Your task: Take the entries below and print only the lines from the one with "Continue the Blender" through the one with "0.014, 0.02, 1))", exactly as they stand, both ends included.

········

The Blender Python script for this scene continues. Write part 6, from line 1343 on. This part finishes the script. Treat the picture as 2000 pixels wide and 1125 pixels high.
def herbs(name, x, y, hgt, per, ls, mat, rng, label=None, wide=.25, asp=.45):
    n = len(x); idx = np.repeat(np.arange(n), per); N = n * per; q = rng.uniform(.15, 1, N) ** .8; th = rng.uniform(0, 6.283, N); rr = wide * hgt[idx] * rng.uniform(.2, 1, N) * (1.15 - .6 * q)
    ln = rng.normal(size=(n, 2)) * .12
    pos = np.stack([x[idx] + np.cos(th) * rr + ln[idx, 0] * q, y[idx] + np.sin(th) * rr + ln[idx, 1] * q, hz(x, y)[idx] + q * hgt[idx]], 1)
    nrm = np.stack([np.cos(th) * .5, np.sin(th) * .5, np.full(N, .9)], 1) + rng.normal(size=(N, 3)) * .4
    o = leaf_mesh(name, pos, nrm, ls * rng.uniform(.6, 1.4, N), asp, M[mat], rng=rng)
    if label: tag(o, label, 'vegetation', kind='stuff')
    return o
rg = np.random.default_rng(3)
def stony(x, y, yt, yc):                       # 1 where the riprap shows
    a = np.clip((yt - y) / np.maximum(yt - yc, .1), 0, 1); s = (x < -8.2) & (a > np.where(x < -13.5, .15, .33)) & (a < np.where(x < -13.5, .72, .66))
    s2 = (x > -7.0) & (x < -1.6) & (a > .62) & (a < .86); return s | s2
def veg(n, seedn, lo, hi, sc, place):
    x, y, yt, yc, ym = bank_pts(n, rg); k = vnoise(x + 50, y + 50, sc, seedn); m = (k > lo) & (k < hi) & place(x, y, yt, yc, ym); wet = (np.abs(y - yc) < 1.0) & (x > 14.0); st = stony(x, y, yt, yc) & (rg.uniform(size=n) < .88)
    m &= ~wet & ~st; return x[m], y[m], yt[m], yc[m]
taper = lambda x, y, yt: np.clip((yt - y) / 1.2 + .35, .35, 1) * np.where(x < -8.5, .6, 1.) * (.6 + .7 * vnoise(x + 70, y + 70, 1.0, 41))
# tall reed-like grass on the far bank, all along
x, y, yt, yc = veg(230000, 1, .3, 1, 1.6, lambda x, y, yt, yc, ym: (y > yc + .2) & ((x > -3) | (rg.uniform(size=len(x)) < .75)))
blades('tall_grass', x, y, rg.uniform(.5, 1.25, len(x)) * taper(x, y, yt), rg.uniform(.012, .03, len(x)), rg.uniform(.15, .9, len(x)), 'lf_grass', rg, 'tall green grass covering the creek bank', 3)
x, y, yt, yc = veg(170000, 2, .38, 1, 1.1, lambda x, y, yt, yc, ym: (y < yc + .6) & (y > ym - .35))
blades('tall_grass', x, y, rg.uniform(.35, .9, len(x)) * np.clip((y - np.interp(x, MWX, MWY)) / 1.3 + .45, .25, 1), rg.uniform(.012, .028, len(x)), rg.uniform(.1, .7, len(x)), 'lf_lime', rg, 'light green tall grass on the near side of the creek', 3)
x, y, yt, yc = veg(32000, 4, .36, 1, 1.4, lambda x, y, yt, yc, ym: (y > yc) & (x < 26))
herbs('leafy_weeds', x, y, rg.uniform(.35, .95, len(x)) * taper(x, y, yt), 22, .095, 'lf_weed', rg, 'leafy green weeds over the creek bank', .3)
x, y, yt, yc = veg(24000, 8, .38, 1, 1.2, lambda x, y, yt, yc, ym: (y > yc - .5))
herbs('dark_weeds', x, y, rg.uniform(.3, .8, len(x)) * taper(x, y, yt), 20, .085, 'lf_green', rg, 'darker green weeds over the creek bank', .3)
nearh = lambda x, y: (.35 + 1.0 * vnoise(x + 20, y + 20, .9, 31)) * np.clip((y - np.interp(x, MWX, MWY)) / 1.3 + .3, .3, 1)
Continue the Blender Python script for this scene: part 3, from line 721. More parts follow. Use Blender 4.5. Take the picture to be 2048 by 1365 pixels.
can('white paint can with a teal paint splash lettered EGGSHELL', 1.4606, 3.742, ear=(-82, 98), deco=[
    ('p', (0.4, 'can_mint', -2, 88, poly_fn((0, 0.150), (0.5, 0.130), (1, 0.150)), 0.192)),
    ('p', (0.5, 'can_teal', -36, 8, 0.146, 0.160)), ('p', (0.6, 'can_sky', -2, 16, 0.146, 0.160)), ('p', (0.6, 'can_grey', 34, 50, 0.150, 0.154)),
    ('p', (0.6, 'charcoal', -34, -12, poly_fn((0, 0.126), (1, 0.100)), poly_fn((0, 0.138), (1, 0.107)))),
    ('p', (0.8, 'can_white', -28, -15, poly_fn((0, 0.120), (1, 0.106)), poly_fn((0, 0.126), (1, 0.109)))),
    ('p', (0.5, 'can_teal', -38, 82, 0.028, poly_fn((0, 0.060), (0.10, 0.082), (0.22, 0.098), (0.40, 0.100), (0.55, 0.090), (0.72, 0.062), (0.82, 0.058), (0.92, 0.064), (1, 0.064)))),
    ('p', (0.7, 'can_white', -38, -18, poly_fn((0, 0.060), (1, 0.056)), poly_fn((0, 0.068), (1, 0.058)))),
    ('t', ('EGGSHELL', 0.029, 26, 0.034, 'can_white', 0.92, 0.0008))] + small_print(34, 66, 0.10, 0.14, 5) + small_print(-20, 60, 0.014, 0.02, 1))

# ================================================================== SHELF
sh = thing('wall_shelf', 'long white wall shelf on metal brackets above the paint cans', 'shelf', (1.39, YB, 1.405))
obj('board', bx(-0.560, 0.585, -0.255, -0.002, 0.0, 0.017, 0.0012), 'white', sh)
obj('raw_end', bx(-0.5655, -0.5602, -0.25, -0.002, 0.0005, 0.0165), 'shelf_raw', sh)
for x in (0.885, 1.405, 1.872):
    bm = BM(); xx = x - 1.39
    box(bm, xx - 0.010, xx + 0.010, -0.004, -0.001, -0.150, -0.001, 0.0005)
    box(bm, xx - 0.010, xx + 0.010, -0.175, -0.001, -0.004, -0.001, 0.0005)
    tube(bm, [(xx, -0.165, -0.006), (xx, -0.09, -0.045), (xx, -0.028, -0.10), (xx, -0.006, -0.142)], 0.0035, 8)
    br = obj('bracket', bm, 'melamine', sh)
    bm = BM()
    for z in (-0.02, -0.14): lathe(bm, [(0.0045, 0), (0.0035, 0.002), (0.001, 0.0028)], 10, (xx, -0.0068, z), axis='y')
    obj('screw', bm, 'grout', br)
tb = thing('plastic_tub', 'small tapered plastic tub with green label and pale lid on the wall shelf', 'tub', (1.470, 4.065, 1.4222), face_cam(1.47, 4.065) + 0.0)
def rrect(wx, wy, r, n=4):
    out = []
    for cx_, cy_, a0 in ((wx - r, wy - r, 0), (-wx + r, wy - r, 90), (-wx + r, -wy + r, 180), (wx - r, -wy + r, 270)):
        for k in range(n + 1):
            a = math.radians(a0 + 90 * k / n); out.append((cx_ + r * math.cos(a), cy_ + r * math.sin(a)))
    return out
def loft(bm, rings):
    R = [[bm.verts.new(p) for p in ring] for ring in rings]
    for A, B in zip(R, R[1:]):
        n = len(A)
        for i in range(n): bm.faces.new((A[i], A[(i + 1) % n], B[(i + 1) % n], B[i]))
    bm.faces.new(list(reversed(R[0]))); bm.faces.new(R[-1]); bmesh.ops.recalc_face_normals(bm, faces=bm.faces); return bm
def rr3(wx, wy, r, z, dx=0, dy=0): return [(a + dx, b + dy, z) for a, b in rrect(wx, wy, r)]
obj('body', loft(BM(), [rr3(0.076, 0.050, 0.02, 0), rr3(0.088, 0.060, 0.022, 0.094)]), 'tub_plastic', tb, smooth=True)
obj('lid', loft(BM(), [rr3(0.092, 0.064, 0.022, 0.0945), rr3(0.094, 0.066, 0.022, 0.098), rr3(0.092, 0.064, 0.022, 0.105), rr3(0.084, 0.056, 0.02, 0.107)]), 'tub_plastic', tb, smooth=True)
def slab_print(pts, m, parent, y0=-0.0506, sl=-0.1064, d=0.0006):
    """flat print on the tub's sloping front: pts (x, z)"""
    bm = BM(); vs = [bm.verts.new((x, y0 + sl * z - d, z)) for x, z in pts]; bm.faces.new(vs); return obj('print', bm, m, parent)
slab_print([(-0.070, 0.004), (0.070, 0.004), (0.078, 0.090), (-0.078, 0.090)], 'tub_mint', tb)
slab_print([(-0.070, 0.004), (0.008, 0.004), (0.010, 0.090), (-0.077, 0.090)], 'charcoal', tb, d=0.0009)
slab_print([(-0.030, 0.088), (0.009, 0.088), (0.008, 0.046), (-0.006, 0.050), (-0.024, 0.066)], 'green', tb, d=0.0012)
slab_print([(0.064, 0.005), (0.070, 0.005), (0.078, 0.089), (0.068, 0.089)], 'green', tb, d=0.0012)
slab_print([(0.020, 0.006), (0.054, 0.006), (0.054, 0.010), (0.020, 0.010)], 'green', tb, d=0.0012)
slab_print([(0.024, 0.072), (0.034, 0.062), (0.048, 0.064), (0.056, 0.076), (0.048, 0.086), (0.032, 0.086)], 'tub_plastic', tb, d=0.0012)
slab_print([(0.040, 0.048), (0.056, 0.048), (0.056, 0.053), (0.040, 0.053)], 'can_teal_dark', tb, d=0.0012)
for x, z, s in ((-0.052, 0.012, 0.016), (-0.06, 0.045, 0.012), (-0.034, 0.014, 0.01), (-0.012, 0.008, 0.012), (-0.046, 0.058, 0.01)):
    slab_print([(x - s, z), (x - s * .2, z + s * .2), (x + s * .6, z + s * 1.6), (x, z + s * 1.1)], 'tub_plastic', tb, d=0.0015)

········

Correct response:
Continue the Blender Python script for this scene: part 3, from line 721. More parts follow. Use Blender 4.5. Take the picture to be 2048 by 1365 pixels.
can('white paint can with a teal paint splash lettered EGGSHELL', 1.4606, 3.742, ear=(-82, 98), deco=[
    ('p', (0.4, 'can_mint', -2, 88, poly_fn((0, 0.150), (0.5, 0.130), (1, 0.150)), 0.192)),
    ('p', (0.5, 'can_teal', -36, 8, 0.146, 0.160)), ('p', (0.6, 'can_sky', -2, 16, 0.146, 0.160)), ('p', (0.6, 'can_grey', 34, 50, 0.150, 0.154)),
    ('p', (0.6, 'charcoal', -34, -12, poly_fn((0, 0.126), (1, 0.100)), poly_fn((0, 0.138), (1, 0.107)))),
    ('p', (0.8, 'can_white', -28, -15, poly_fn((0, 0.120), (1, 0.106)), poly_fn((0, 0.126), (1, 0.109)))),
    ('p', (0.5, 'can_teal', -38, 82, 0.028, poly_fn((0, 0.060), (0.10, 0.082), (0.22, 0.098), (0.40, 0.100), (0.55, 0.090), (0.72, 0.062), (0.82, 0.058), (0.92, 0.064), (1, 0.064)))),
    ('p', (0.7, 'can_white', -38, -18, poly_fn((0, 0.060), (1, 0.056)), poly_fn((0, 0.068), (1, 0.058)))),
    ('t', ('EGGSHELL', 0.029, 26, 0.034, 'can_white', 0.92, 0.0008))] + small_print(34, 66, 0.10, 0.14, 5) + small_print(-20, 60, 0.014, 0.02, 1))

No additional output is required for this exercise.